Psyche’s multispectral imager instrument comprises a pair of identical cameras equipped with filters and telescopic lenses to photograph the metal-rich asteroid Psyche’s surface in different wavelengths of light. While comet 3I/ATLAS was distant from the spacecraft during these observations, the imager’s sensitivity to the comet’s reflected sunlight meant that the mission could precisely track the object. Observations by the mission have also provided more information about 3I/ATLAS’s faint coma, or cloud of gas and dust, surrounding its nucleus — the central frozen core of ice and rock.
Psyche joins many other NASA missions in determining the comet’s location over time, which helps astronomers better understand its motion as it passes through the solar system.

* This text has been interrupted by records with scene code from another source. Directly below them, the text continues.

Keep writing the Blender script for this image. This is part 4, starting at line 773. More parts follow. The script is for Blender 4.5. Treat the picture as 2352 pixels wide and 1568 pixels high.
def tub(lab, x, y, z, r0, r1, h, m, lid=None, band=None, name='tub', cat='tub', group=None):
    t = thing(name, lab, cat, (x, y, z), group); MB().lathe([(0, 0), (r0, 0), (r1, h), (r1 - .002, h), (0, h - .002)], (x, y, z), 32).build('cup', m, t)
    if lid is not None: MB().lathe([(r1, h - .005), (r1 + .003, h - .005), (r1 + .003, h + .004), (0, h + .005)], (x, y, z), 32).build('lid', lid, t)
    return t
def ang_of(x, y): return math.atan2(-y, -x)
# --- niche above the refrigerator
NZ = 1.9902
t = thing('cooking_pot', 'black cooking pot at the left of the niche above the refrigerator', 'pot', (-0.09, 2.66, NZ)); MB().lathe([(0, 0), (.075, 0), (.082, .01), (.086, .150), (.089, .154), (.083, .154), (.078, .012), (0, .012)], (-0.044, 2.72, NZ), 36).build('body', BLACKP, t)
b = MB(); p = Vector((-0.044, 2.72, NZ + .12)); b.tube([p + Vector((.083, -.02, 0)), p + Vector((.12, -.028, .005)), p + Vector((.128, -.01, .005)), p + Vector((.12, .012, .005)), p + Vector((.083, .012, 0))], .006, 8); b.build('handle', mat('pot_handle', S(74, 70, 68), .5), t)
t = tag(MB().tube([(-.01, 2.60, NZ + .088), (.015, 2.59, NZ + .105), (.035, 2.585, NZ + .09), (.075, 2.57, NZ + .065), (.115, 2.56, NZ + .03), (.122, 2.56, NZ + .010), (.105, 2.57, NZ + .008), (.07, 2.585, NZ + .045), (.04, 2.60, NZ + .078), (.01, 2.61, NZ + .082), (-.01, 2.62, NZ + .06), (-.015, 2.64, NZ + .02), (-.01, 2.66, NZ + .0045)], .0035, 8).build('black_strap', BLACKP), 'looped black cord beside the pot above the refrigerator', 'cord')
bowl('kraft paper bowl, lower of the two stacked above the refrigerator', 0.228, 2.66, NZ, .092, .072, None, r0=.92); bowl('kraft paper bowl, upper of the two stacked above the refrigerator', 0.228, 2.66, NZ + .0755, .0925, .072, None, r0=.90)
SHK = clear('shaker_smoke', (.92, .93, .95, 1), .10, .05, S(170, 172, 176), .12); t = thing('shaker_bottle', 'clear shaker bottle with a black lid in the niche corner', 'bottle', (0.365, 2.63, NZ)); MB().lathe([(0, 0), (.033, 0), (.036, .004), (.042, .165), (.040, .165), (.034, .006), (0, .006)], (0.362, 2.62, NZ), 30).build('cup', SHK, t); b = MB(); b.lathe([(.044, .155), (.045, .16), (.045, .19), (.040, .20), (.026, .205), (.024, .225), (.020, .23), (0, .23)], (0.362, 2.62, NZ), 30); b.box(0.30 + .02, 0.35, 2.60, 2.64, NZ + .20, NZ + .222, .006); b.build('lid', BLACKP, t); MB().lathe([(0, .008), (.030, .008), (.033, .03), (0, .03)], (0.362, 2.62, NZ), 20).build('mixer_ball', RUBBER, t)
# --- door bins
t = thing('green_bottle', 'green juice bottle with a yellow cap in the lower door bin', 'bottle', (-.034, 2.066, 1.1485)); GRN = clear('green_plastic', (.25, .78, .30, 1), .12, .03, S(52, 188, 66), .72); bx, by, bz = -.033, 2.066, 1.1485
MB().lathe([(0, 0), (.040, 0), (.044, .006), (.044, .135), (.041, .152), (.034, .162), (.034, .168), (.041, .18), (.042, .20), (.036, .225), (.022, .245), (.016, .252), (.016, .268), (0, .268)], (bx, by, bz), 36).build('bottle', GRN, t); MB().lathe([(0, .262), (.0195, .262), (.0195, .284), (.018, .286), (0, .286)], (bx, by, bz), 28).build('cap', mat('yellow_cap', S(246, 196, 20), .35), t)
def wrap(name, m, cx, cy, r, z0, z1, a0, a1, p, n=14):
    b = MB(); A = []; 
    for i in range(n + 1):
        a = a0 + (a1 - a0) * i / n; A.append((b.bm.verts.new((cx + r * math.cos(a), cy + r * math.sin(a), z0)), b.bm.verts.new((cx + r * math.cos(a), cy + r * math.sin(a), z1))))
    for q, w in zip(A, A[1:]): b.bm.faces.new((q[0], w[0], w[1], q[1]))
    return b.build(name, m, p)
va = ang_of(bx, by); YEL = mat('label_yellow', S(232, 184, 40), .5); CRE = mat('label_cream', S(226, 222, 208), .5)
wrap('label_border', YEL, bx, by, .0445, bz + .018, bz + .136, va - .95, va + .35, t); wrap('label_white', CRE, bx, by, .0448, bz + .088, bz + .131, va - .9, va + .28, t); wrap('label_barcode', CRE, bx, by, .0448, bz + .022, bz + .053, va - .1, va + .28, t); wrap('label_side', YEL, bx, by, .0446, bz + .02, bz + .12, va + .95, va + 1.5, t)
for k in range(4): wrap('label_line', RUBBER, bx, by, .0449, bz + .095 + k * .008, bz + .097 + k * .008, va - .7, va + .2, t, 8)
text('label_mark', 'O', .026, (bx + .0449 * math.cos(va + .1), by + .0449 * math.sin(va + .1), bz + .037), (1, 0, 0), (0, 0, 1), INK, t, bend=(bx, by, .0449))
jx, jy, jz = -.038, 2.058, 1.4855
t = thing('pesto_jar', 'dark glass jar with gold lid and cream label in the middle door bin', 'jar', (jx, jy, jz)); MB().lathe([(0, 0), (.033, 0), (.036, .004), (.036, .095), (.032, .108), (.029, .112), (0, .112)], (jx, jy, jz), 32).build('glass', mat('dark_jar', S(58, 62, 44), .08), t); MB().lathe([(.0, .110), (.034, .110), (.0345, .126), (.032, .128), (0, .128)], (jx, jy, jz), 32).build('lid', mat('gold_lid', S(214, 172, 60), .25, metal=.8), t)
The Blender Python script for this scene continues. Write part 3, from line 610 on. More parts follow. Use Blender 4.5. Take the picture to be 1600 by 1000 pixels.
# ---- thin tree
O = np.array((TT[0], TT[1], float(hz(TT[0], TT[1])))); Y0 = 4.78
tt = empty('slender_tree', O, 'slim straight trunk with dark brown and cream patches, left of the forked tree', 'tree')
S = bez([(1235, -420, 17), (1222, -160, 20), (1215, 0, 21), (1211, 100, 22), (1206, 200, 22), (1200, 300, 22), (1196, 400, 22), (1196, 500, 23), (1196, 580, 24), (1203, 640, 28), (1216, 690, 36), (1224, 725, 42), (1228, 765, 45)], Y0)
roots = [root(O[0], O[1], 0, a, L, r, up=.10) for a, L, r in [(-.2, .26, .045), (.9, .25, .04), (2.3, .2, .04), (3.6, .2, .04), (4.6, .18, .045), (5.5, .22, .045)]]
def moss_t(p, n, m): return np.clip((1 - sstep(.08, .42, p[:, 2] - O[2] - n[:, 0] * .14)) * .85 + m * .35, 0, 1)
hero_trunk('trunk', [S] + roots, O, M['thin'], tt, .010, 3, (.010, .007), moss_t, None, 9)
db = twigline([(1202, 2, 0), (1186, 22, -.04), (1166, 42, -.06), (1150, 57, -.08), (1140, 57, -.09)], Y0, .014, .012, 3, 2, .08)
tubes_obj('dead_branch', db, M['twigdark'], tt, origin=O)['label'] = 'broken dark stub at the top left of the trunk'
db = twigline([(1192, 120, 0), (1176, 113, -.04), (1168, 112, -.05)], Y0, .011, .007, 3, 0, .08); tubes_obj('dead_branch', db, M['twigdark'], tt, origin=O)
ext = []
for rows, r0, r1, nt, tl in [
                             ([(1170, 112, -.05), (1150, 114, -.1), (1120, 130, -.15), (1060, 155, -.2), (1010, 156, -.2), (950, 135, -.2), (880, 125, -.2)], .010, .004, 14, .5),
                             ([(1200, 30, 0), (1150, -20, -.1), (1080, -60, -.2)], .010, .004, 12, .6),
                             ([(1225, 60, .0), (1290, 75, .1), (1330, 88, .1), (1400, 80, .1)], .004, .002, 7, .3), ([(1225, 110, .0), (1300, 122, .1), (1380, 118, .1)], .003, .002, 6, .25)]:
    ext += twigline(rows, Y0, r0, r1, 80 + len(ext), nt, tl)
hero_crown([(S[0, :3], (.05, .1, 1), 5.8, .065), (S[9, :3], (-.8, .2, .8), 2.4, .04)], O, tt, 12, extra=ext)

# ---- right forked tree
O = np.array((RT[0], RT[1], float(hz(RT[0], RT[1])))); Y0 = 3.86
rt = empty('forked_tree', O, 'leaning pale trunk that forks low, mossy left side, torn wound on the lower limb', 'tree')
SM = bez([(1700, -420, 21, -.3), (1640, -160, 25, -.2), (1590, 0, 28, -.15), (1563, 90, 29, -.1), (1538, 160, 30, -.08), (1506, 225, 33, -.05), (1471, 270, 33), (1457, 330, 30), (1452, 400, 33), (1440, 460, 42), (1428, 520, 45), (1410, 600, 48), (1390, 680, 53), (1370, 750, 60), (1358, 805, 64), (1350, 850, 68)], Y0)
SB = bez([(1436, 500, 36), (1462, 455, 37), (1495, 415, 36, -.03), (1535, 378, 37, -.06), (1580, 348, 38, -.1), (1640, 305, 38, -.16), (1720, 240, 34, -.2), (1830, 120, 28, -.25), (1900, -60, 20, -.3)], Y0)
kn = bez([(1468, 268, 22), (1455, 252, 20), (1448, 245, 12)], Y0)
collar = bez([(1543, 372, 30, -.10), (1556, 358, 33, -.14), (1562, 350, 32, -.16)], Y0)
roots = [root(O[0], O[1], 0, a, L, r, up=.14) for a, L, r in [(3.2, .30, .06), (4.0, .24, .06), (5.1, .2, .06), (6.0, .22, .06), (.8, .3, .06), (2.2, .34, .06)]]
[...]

While the comet poses no threat to Earth, NASA’s space missions help support the agency’s ongoing commitment to find, track, and better understand solar system objects.
Managed by NASA’s Jet Propulsion Laboratory in Southern California, the Psyche spacecraft is healthy and currently about 260 million miles (420 million kilometers) from Earth. It will fly relatively close to Mars in May 2026 for a gravity assist that will speed up the spacecraft and modify its direction of travel toward the asteroid Psyche. The spacecraft will begin orbiting the asteroid in July 2029 to start its prime mission, which is expected to last at least 26 months.